Kernel panic due to page migration accessing memory holes

Michael Bohan mbohan at
Thu Feb 18 20:47:28 EST 2010

On 2/18/2010 2:04 AM, Mel Gorman wrote:
> On Thu, Feb 18, 2010 at 06:36:04PM +0900, KAMEZAWA Hiroyuki wrote:
>>   [Fact]
>>   - There are 2 banks of memory and a memory hole on your machine.
>>     As
>>           0x00200000 - 0x07D00000
>>           0x40000000 - 0x43000000
>>   - Each bancks are in the same zone.
>>   - You use FLATMEM.
>>   - You see panic in move_freepages().
>>   - Your host's MAX_ORDER=11....buddy allocator's alignment is 0x400000
>>     Then, it seems 1st bank is not algined.
> It's not and assumptions are made about it being aligned.

Would it be prudent to have the ARM mm init code detect unaligned, 
discontiguous banks and print a warning message if 
CONFIG_ARCH_HAS_HOLES_MEMORYMODEL is not configured?  Should we take it 
a step further and even BUG()?

> ARM frees unused portions of memmap to save memory. It's why memmap_valid_within()
> exists when CONFIG_ARCH_HAS_HOLES_MEMORYMODEL although previously only
> reading /proc/pagetypeinfo cared.
> In that case, the FLATMEM memory map had unexpected holes which "never"
> happens and that was the workaround. The problem here is that there are
> unaligned zones but no pfn_valid() implementation that can identify
> them as you'd have with SPARSEMEM. My expectation is that you are using
> the pfn_valid() implementation from asm-generic
> #define pfn_valid(pfn)          ((pfn)<  max_mapnr)
> which is insufficient in your case.

I am actually using the pfn_valid implementation FLATMEM in 
arch/arm/include/asm/memory.h.  This one is very similar to the 
asm-generic, and has no knowledge of the holes.

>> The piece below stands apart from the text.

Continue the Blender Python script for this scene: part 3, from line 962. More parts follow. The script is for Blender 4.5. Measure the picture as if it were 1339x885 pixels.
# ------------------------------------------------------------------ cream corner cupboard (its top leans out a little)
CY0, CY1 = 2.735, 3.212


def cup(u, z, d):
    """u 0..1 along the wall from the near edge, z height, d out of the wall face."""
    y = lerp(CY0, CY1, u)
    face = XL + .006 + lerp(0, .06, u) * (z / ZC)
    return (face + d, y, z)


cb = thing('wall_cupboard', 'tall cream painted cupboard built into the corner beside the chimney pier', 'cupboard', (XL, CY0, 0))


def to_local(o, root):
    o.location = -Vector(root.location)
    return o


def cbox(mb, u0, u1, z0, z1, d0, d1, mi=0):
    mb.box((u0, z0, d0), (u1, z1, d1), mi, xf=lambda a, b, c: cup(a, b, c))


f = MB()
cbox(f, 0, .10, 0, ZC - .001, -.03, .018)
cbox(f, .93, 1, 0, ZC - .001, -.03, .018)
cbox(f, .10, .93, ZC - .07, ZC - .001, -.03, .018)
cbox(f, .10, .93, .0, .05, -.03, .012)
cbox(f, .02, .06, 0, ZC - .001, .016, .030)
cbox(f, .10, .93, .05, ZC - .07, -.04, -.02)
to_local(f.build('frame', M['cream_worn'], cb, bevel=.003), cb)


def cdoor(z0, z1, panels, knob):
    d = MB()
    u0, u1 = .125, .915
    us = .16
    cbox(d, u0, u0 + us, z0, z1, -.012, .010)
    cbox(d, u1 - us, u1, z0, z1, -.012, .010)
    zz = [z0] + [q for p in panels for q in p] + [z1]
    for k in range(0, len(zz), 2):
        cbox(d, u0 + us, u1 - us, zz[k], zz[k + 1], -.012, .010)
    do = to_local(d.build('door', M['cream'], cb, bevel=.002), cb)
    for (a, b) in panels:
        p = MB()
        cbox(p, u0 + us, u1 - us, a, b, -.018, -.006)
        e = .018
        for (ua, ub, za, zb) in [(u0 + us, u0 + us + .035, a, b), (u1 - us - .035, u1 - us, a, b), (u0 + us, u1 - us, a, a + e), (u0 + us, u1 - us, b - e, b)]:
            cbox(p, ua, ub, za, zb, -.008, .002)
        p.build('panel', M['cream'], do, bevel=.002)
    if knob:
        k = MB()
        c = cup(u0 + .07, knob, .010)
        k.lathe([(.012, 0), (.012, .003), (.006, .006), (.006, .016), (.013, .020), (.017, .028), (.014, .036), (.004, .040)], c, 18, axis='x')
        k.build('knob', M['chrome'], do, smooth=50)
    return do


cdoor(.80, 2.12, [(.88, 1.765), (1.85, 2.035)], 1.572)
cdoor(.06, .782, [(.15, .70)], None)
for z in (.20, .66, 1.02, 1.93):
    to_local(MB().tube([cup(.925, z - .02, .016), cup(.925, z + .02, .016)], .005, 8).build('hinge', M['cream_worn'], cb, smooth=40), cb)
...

> I think it's more likely the at the memmap he is accessing has been
> freed and is effectively random data.

I also think this is the case.

> SPARSEMEM would give you an implementation of pfn_valid() that you could
> use here. The choices that spring to mind are;
> 1. reduce MAX_ORDER so they are aligned (easiest)

Is it safe to assume that reducing MAX_ORDER will hurt performance?

> 2. use SPARSEMEM (easy, but not necessary what you want to do, might
> 	waste memory unless you drop MAX_ORDER as well)

We intend to use SPARSEMEM, but we'd also like to maintain FLATMEM 
compatibility for some configurations.  My guess is that there are other 
ARM users that may want this support as well.

> 3. implement a pfn_valid() that can handle the holes and set
> 	CONFIG_HOLES_IN_ZONE so it's called in move_freepages() to
> 	deal with the holes (should pass this by someone more familiar
> 	with ARM than I)

This option seems the best to me.  We should be able to implement an ARM 
specific pfn_valid() that walks the ARM meminfo struct to ensure the pfn 
is not within a hole.

My only concern with this is a comment in __rmqueue_fallback() after 
calling move_freepages_block()  that states "Claim the whole block if 
over half of it is free".  Suppose only 1 MB is beyond the bank limit.  
That means that over half of the pages of the 4 MB block will be 
reported by move_freepages() as free -- but 1 MB of those pages are 
invalid.  Won't this cause problems if these pages are assumed to be 
part of an active block?

It seems like we should have an additional check in 
move_freepages_block() with pfn_valid_within() to check the last page in 
the block (eg. end_pfn) before calling move_freepages_block().  If the 
last page is not valid, then we shouldn't we return 0 as in the zone 
span check?  This will also skip the extra burden of checking each 
individual page, when we already know the proposed range is invalid.

Assuming we did return 0 in this case, would that sub-block of pages 
ever be usable for anything else, or would it be effectively wasted?  If 
this memory were wasted, then adjusting MAX_ORDER would have an 
advantage in this sense -- ignoring any performance implications.